Planning a governance assessment: a guide to approaches, costs and benefits
A guide to planning a governance assessment
Over the past 15 years, governance has become a key concept in the debates surrounding international development. However, governance assessments vary according to the interests, needs and culture of the assessor. Some focus mostly on public sector corruption; others take a broader approach which can include elements of human rights and democracy examined across civil society, the private sector, the judiciary and government institutions. This guide therefore examines the basic issues that a country or organization should consider when developing and producing a governance assessment. The paper also explains the trade-offs of various approaches and methodologies in terms of quality and costs. At the same time, it provides some basic background on the technical aspects of conducting a governance assessment.
The guide provides the following findings:
- Country-led governance assessments will increase ownership for citizens, assuming that the process is participatory and includes input from stakeholders inside and outside of government. While Civil Society Organizations (CSOs) have blossomed during the past 15 years, real CSO “watchdogs” remain scarce
- International teams that conduct survey-based assessments often have superior survey research skills, but lack the inside knowledge needed to get good-quality data and draw representative samples in many places where census data is out of date and other challenges are present
- Assessments that can claim a high level of professionalism, are policy relevant, include government and non-government stakeholders, engage the public and build local statistical capacity are likely to be most attractive to donors and international organizations
- Few countries where governance is a major concern can afford to fund a country-led assessment. In more developed countries, civil society organizations fund governance research, but in most developing countries civil society organizations rely on donors to fund their research.

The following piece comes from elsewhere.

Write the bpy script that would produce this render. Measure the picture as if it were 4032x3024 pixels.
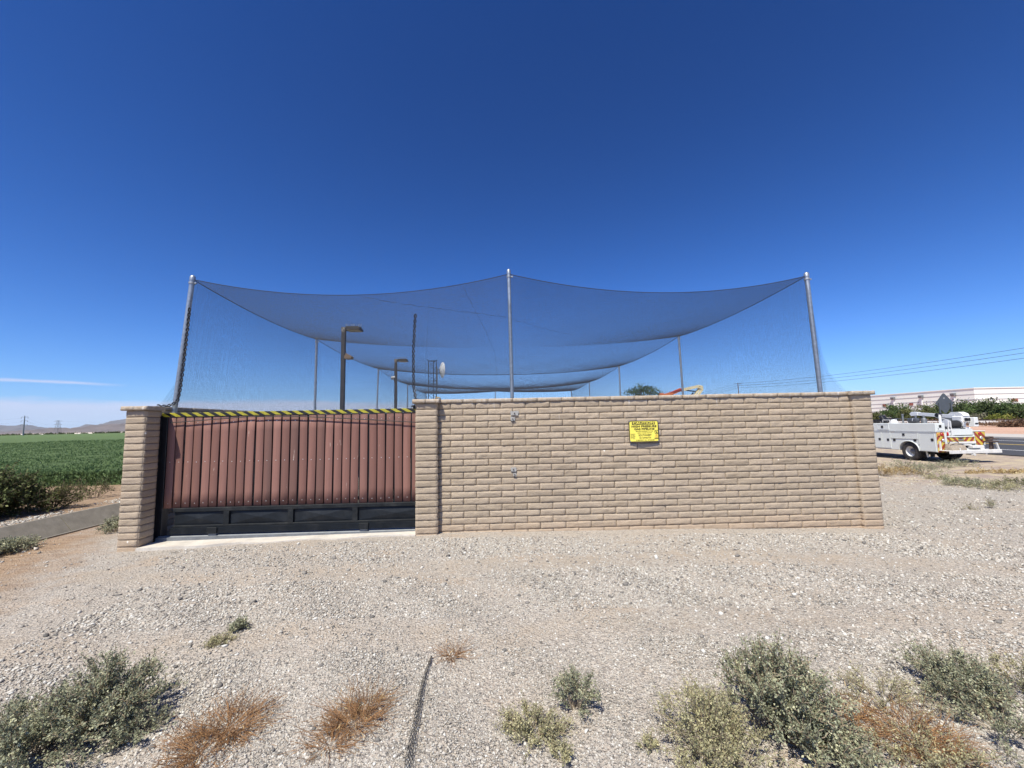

The paper provides recommendations and conclusions such as:
- It is critical to practice democratic governance in all phases of the assessment process: planning, conducting the assessment, analyzing the data, and reporting of the results
- Clearly, the practice of governance principles, such as accountability, transparency, fairness, participation and efficiency, are essential. If any of these principles are missing from the process, the assessment will not be credible and will lack legitimacy
- The practice of democratic governance within the assessment process will lead to legitimacy and acceptance by civil society, the general public, the government and external actors such as bilateral and multilateral donors.